What I think would make these tools much more user friendly, and just better for teaching, is if Scale Warriors had more levels to play through, not repeating the same game 3 times (the same way as Castle Chorded lazily does). Instead of moving through different types of scales, it makes more sense as a teaching tool to set it up like Scale racer and either, let the player select their key and then work through the five patterns as the player kills bad guys, or more challenging, keep the shift between keys and add in the shift between patterns to make sure the player is familiar with all the patterns. conceivably the game could have at least 60 (11 scales x 5 patterns + boss levels) different levels, if not 720 (11 scales x 5 patterns x 12 keys + boss levels). Setting up a few more baddies that require different scale skills, like needing to shift in between patterns to kill them, would be fun. The game shouldn't be too difficult to extend, especially if the levels become more procedurally generated, still having little story line animations and new enemy instructions at specific intervals. I would play the hell out of that game if it could take me through all my scales, keys, patterns, and I got to kill bad guys.
None of these topics I have brought up even begins to deal with the more practical theory side of guitar scales. Figuring out how to implement an instructional section that explains guitar theory in the way that Frank Gambale does in his DVD Modes - No More Mystery. He explains how to use modes beautifully, how to shift any key into any mode and then play over any backing track to create a different feel or different emotions.

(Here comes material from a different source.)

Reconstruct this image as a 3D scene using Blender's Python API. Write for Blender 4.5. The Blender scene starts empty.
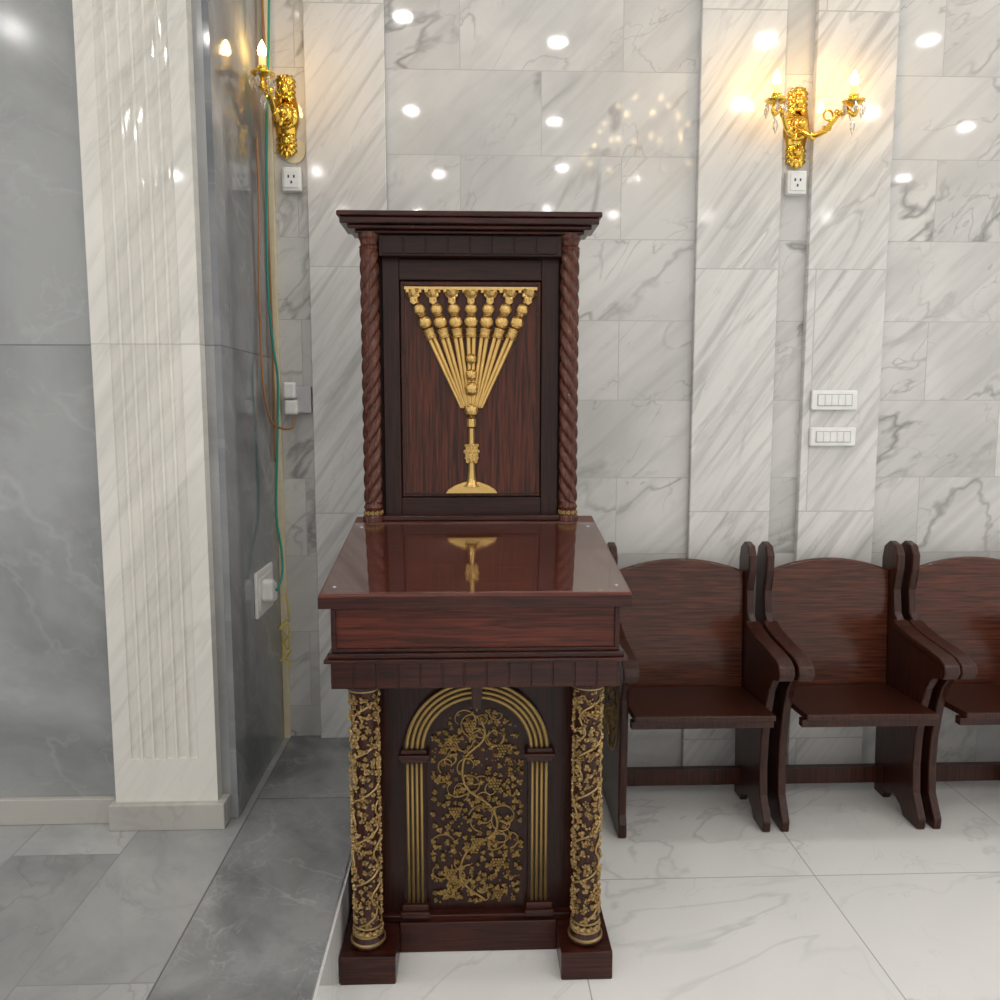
import bpy, bmesh, math, random
from mathutils import Vector, Matrix
random.seed(7)
scene = bpy.context.scene
COL = scene.collection
scene.view_settings.view_transform = 'Standard'

# ------------------------------------------------------------------ node helpers
def new_mat(name):
    m = bpy.data.materials.new(name); m.use_nodes = True
    nt = m.node_tree
    bs = nt.nodes.get("Principled BSDF")
    return m, nt, bs

def math_n(nt, op, a, b=None, c=None):
    n = nt.nodes.new("ShaderNodeMath"); n.operation = op
    for i, v in enumerate((a, b, c)):
        if v is None: continue
        if isinstance(v, (int, float)): n.inputs[i].default_value = v
        else: nt.links.new(v, n.inputs[i])
    return n.outputs[0]

def mixc(nt, fac, a, b, mode='MIX'):
    n = nt.nodes.new("ShaderNodeMix"); n.data_type = 'RGBA'; n.blend_type = mode
    def setv(sock, v):
        if isinstance(v, (int, float)): sock.default_value = v
        elif isinstance(v, tuple): sock.default_value = (*v, 1) if len(v) == 3 else v
        else: nt.links.new(v, sock)
    setv(n.inputs[0], fac); setv(n.inputs[6], a); setv(n.inputs[7], b)
    return n.outputs[2]

def simple(name, col, rough=.5, metal=0, coat=0, emit=None, es=0):
    m, nt, bs = new_mat(name)
    nz = nt.nodes.new("ShaderNodeTexNoise"); nz.inputs["Scale"].default_value = 30
    g = nt.nodes.new("ShaderNodeNewGeometry"); nt.links.new(g.outputs["Position"], nz.inputs["Vector"])
    c = mixc(nt, nz.outputs["Fac"], tuple(x*.85 for x in col), tuple(min(1, x*1.1) for x in col))
    nt.links.new(c, bs.inputs["Base Color"])
    bs.inputs["Roughness"].default_value = rough
    bs.inputs["Metallic"].default_value = metal
    bs.inputs["Coat Weight"].default_value = coat
    if emit:
        bs.inputs["Emission Color"].default_value = (*emit, 1)
        bs.inputs["Emission Strength"].default_value = es
    return m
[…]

http://www.alfred.com/Products/Frank...00-904225.aspx
and yes you can find it on Youtube as well.
If Rocksmith wants to actually teach how to play the guitar, and not just how to bang on the strings and play songs (there is a huge difference), in my opinion these would be some very useful upgrades to Session mode, Guitarcade, and possibly expanding the Lessons section.
Thanks for the game, please take some time to improve the Guitarcade and session mode as good technique is often more important to improving guitar playing overall than song repertoire.
And, I will slowly start building up my highscores in every Guitarcade game until I can get as close to #1 as my skills and my system allow. So far, I have only focused on the String Skip Saloon and took a break once I got to #2 and the system had difficulty dealing with playing two pickings on one string to shoot the big bandits. but I am slowly working on the others, taking breaks to learn songs along the way.